Saarbrücker Zeitung, 09.12.2000: Fluchtweg unter dicken Mauern?
Fluchtweg unter dicken Mauern?
Völklingens „Geburtsurkunde“ liegt im Erdreich am Alten Brühl verborgen – Grabung nach Fundamenden der alten Kirche
– Von JÜRGEN BOLDORF –
Unter der Leitung von Dr. Walter Reinhard wurde in nur drei Tagen fast der gesamte Turmbereich untersucht. Es war zwar ein Bagger mit von der Partie, aber der Einsatz von schwerem Gerät musste mit großer Umsicht geschehen. Denn schnell ist etwas von der im Boden ruhenden mittelalterlichen Architektur zerstört, das später für den Grabungsbefund wichtig sein könnte.
Den Bau des Turmes hatte der Kunsthistoriker Walter Zimmermann in das 13. Jahrhundert datiert; Karl Rupp hatte diesen Bereich bei einer Grabung in den 20er Jahren ausgelassen. Jetzt trat Erstaunliches zu Tage. Gegründet wurden die an manchen Stellen 1,70 Meter starken, aus Bruchsteinen gemauerten Fundamente auf flachen, aneinander gereihten Steinplatten, wohl um auf dem aus Ablagerungen der Saar entstandenen Schwemmlandboden Halt zu bekommen. Die mächtigen Turmfundamente zeigten unterschiedliche Entstehungsphasen auf. Das ließ sich an verschiedenen Mörtelarten (rot und hell) erkennen, auch an Absätzen im Mauerwerk. Auch im Außenbereich des Turmes waren aus verschiedenen Epochen stammende Erdaufschüttungen festzustellen. Auf der Südseite außen wurde am Turm der Rest eines Fundamentes gefunden; möglich, dass es zu dem mittelalterlichen Beinhaus gehörte, das nach einem Zeitungsbericht von 1937 beim Neubau der Kirche 1737/38 „aus dem Fundament weggebrochen“ wurde.
Im Innern des Turmes zeigte sich in einer Ecke eine Aussparung, die einst wohl unter dem Turmfundament hindurch führte; im äußeren Erdreich konnte ein dazugehöriger Gang festgestellt werden. Um zu klären, ob es sich um einen Fluchtweg gehandelt haben könnte oder nur um eine Drainage für den Wasserabfluß, müssten wohl ausführlichere Grabungen unternommen werden. Im Turminnern waren auch Rußflecken am Gemäuer gut erkennbar. Möglich, dass sie nicht erst beim Brand 1922 entstanden, sondern schon 1634: Denn aus den Bänden der Saarbrücker Kirchenschaffnei-Rechnungen ist zu entnehmen, dass in diesem Jahr das französische Militär in der alten Kirche Quartier hatte und das Gotteshaus „gantz schwarz worden. Alß ist dieselbe wieder zu weißen Bartel dünchern verdingt worden.“ Gut erkennbar traten auch die zur Barockzeit 1737/38 durchgeführten Umbauarbeiten zu Tage, etwa die Erweiterung nach Süden. Im Kirchenschiff schließlich wurde ein Bankett, also ein Streifenfundament, freigelegt, auf dem einmal der alte Fußboden ruhte.

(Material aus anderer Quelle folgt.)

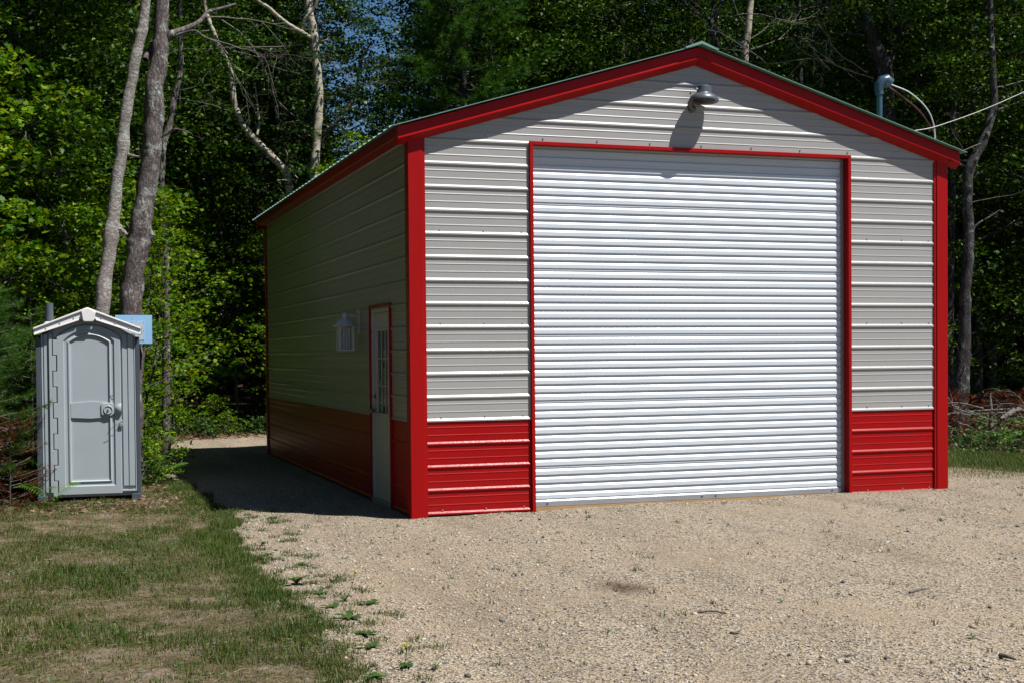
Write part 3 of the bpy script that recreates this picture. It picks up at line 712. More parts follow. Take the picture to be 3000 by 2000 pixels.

Auffällig die übermäßig dicken Turmfundamente: Sie könnten ursprünglich einen Wehr- oder Schutzturm getragen haben, bevor man auf ihnen den ersten, im Vergleich dazu filigranen Völklinger Kirchturm baute. In Unterlagen des Pfarrers Karl Rug fand sich ein Hinweis, der in Zusammenhang mit einer mittelalterlichen Burganlage in Völklingen stehen könnte. Er schrieb: „In der Nähe der Kirche kannte man noch im Jahre 1687 eine alte Hofstatt, die man ,die Burg‘ nannte. Und wörtlich heißt es tatsächlich in einer Urkunde aus dem Jahre 1687: ,Item ein Garten, die burg genannt, bey der Kirchen, ist noch zur Zeit unvertheilet, weil es eine Hofstatt ist.'“ Nach bisherigem Kenntnisstand lässt sich annehmen, dass die ersten Fundamente des Turmes um einiges älter sind als die einst in Völklingen existierende „königliche Kirche aus der Zeit der Karolinger“, wie sie in einem Verzeichnis der Diözese Trier von 1050 genannt wurde. Entgegen den Erwartungen wurden keine Holzreste gefunden, die Hinweise auf einen hölzernen Kirchenbau aus dem frühen Mittelalter hätten geben können. Die Annahme einiger Völklinger Heimatforscher, dass die erste Martinskirche auf „einem römischen Heiligtum“ errichtet wurde, bestätigte sich nicht, Funde aus römischer Zeit wurden nicht sichergestellt.